There isn’t much that everyone agrees on about the British economy. Should we be tackling the deficit right away, or should we try and spend our way out of recession? Should we be slashing taxes to encourage entrepreneurs, or trying to raise more to improve public services? Should the Bank of England be printing more money, or should it finally raise interest rates to encourage savers?
You have more chance of getting the Socialist Workers Party to agree that Mrs Thatcher was Britain’s greatest post-war prime minister than getting a consensus on any of those issues. But there is one thing that everyone seems to agree on: the need to rebalance the British economy.
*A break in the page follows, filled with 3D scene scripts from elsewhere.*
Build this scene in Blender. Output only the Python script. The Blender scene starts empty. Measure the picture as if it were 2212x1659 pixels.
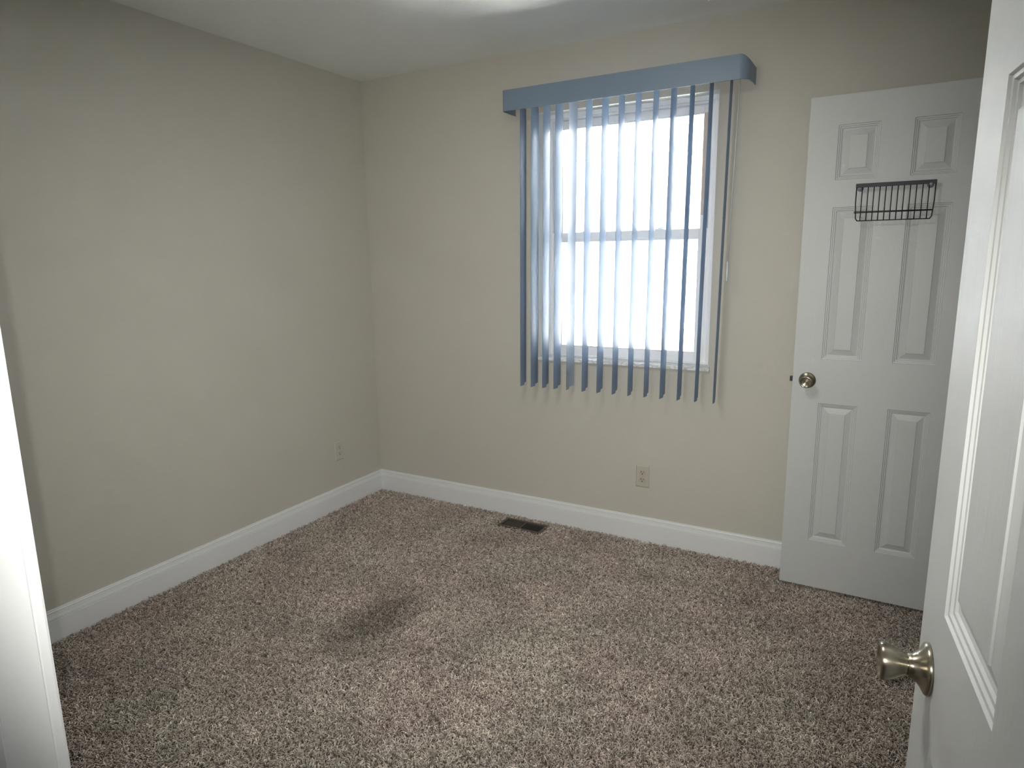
import bpy, bmesh, math, random
import numpy as np
from mathutils import Matrix, Vector

random.seed(7)
rng = np.random.default_rng(11)
SC = bpy.context.scene
COL = SC.collection

# ------------------------------------------------------------------ camera
CAM = (2.74183562, -3.14039779, 1.45405112)
YAW, PITCH, ROLL, FPX = -0.51177565, -0.1892893, -0.0142368, 1424.34894
fw = Vector((math.sin(YAW) * math.cos(PITCH), math.cos(YAW) * math.cos(PITCH), math.sin(PITCH)))
rt = Vector((math.cos(YAW), -math.sin(YAW), 0))
up = rt.cross(fw)
r2 = rt * math.cos(ROLL) + up * math.sin(ROLL)
u2 = -rt * math.sin(ROLL) + up * math.cos(ROLL)
cd = bpy.data.cameras.new('camera')
cd.sensor_width = 36.0
cd.lens = FPX * 36.0 / 2212.0
cd.clip_start = 0.02
cam = bpy.data.objects.new('camera', cd)
COL.objects.link(cam)
m = Matrix.Identity(4)
for i in range(3):
    m[i][0] = r2[i]; m[i][1] = u2[i]; m[i][2] = -fw[i]; m[i][3] = CAM[i]
cam.matrix_world = m
SC.camera = cam

# ------------------------------------------------------------------ world, sun, lights, exposure
SKY = 10.0
SUN = 150.0
FLASH = 165.0
FILL = 15.0
w = bpy.data.worlds.new('sky'); SC.world = w
w.use_nodes = True
nt = w.node_tree; nt.nodes.clear()
wo = nt.nodes.new('ShaderNodeOutputWorld'); bg = nt.nodes.new('ShaderNodeBackground')
bg.inputs[0].default_value = (0.80, 0.91, 1.0, 1); bg.inputs[1].default_value = SKY
nt.links.new(bg.outputs[0], wo.inputs[0])

sd = bpy.data.lights.new('sun', 'SUN'); sd.energy = SUN; sd.angle = math.radians(0.6); sd.color = (1.0, 0.96, 0.90)
so = bpy.data.objects.new('sun', sd); COL.objects.link(so)
so.rotation_euler = Vector((0.25, 1.0, -1.45)).to_track_quat('-Z', 'Y').to_euler()

pd = bpy.data.lights.new('window_portal', 'AREA'); pd.shape = 'RECTANGLE'; pd.size = 0.90; pd.size_y = 1.24
pd.cycles.is_portal = True
po = bpy.data.objects.new('window_portal', pd); COL.objects.link(po)
po.location = (1.595, 0.16, 1.548); po.rotation_euler = (math.radians(-90), 0, 0)

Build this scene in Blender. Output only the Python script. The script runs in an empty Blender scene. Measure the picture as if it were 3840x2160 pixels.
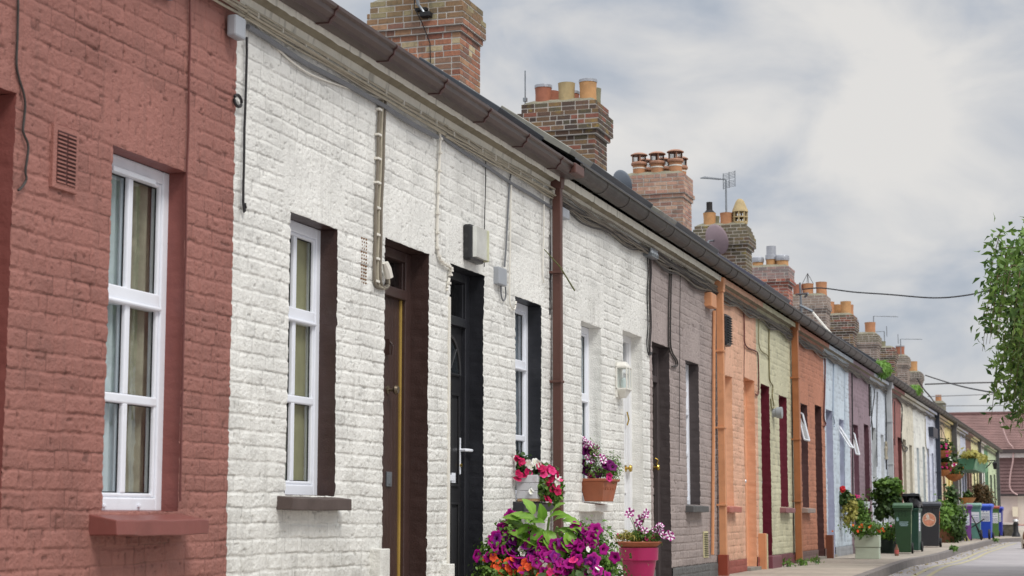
import bpy, bmesh, math, random
import numpy as np
from mathutils import Vector, Matrix
R_=math.radians
rng=np.random.default_rng(7); random.seed(7)
scene=bpy.context.scene; COL=scene.collection
# ------------------------------------------------------------ camera (solved from the photo's vanishing points)
F=6672.; CX,CY=1920.,1080.; VX,VY=4114.,1929.; H=0.75; D=4.45
th=math.atan((VY-CY)/F); ps=math.atan((VX-CX)/F*math.cos(th))
Fw=np.array([math.cos(th)*math.cos(ps),math.cos(th)*math.sin(ps),math.sin(th)])
Rt=np.array([math.sin(ps),-math.cos(ps),0.]); Up=np.cross(Rt,Fw)
def ray(x,y): return Fw+Rt*(x-CX)/F+Up*(CY-y)/F
def onY(x,y,Y=D):
    d=ray(x,y); t=Y/d[1]; return d[0]*t, H+d[2]*t
def onZ(x,y,Z=0.):
    d=ray(x,y); t=(Z-H)/d[2]; return d[0]*t,d[1]*t
def onX(x,y,X):
    d=ray(x,y); t=X/d[0]; return d[1]*t,H+d[2]*t
cd=bpy.data.cameras.new('camera'); cam=bpy.data.objects.new('camera',cd); COL.objects.link(cam)
cd.sensor_width=36; cd.lens=F/3840*36; cd.clip_end=2000; cd.clip_start=.1
M=Matrix((Rt,Up,-Fw)).transposed().to_4x4(); M.translation=(0,0,H); cam.matrix_world=M
cd.dof.use_dof=True; cd.dof.focus_distance=15.5; cd.dof.aperture_fstop=5.6
scene.camera=cam
# ------------------------------------------------------------ sky
w=bpy.data.worlds.new('World'); scene.world=w; w.use_nodes=True; nt=w.node_tree; nt.nodes.clear()
SUN_EL,SUN_AZ=R_(52),R_(235)      # compass-like: direction the light comes FROM, measured from +X towards +Y
def nd(t,**k):
    n=nt.nodes.new(t)
    for a,b in k.items(): setattr(n,a,b)
    return n
sky=nd('ShaderNodeTexSky',sky_type='NISHITA',sun_disc=False,sun_elevation=SUN_EL,sun_rotation=math.pi/2-SUN_AZ)
tc=nd('ShaderNodeTexCoord')
n1=nd('ShaderNodeTexNoise'); n1.inputs['Scale'].default_value=3.2; n1.inputs['Detail'].default_value=5
mp=nd('ShaderNodeMapping'); mp.inputs['Scale'].default_value=(1,1,1.9)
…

In the wake of the financial crash of 2008, and in the long period of near-zero growth that has followed it, a common view has emerged. We focused too much on financial services and let the bankers run out of control. Retail was too prominent, and so was frothy property speculation. We didn’t do enough to broaden our industrial base, or to build up our export industries.
Across vast swathes of the north and Wales we allowed the state to become the dominant employer when people should have been making things in factories. What we need is less financial engineering and more of the real sort. There is a problem, however.
Getting on for five years after the crash, there is little sign of this happening. If anything, our economy is even more skewed towards services. Perhaps we should give up on ‘rebalancing’ – and concentrate on things we are good at instead.
In the wake of the crash, official policy seemed to be to let the pound devalue. It might not have been engineered deliberately – investors started selling off sterling because our financial sector was both huge and bust. But once it started the Bank of England encouraged it all the way. Unofficially, at least, the Bank has trumpeted the devaluation as part of a rebalancing strategy.
According to the textbooks, if a currency gets a lot cheaper, a country should be able to start exporting its way out of trouble. Couple that with lots of cheap finance – and the Bank has been making lots of that available – and we should have seen factories springing up all over the country by now. The docks of Bristol and Liverpool and Dover ought to be thronging with British goods being exported to the rest of the world.
It hasn’t happened. Despite that huge devaluation and a tidal wave of cheap credit, the trade deficit just gets bigger and bigger. Last week, we learned that in the first three months of the year, Britain ran a trade deficit of £26bn. That was £1.6bn more than a year ago. The deficit just keeps getting wider year on year.
You hear a lot about how the recession in the eurozone has made life tougher for exporters. And while it is true that it’s unfortunate when your biggest market starts shrinking, that is far from the whole story. Our exports to America have fallen almost as much as our exports to the eurozone over the past year, and the American economy is growing at a reasonable rate.
Germany faces exactly the same problems with the eurozone as we do, but its manufactured exports still managed to grow by 1.7% in the last 12 months, while ours fell by 2.4%. Spain and Portugal have both managed to reduce their trade deficits in the past year by increasing their exports too.
The reality is that, aside from a few car factories in the northeast, some Scotch distilleries, and some arms manufacturers, Britain isn’t much good at manufacturing anymore. We rank 11th in the world among goods exporters, but are the world’s second-largest exporter of services.
We are making virtually no progress in the booming emerging markets. Take India – a massive, fast-growing economy, with which we have strong historical and cultural ties. We rank only 19th among nations exporting there, with 1.5% of the market. Even Belgium exports more to India than we do. It’s a joke.
No doubt we will hear a lot in the next couple of years about how we should try harder. We’ll be told that we should teach more science and engineering at school, that we should provide bigger tax breaks for research and development, encourage apprenticeships and even use government money to invest directly in manufacturing as we did in the 1970s. But maybe we should do something radically different and forget about ‘rebalancing the economy’.
After all, like everything in life, it comes with costs attached. The main tool has been that massive devaluation of sterling. But a cheap pound makes everything we import more expensive, pushes up inflation, and makes life harder for all the other sectors of the economy. The second tool has been cheap credit. But near-zero interest rates punish savers and distort the capital markets.
If our exports were booming, and new factories were being thrown up alongside every motorway, then the costs might seem worthwhile. The trouble is, so far, the attempts to rebalance Britain have involved a lot of pain for no discernible gain. We’d be better off concentrating purely on high-end services instead – we are, at least, world-class at those.
And as a general rule, countries do best by concentrating on the things they do well, and forgetting about the things they do badly – even if it does mean the economy is ‘unbalanced’.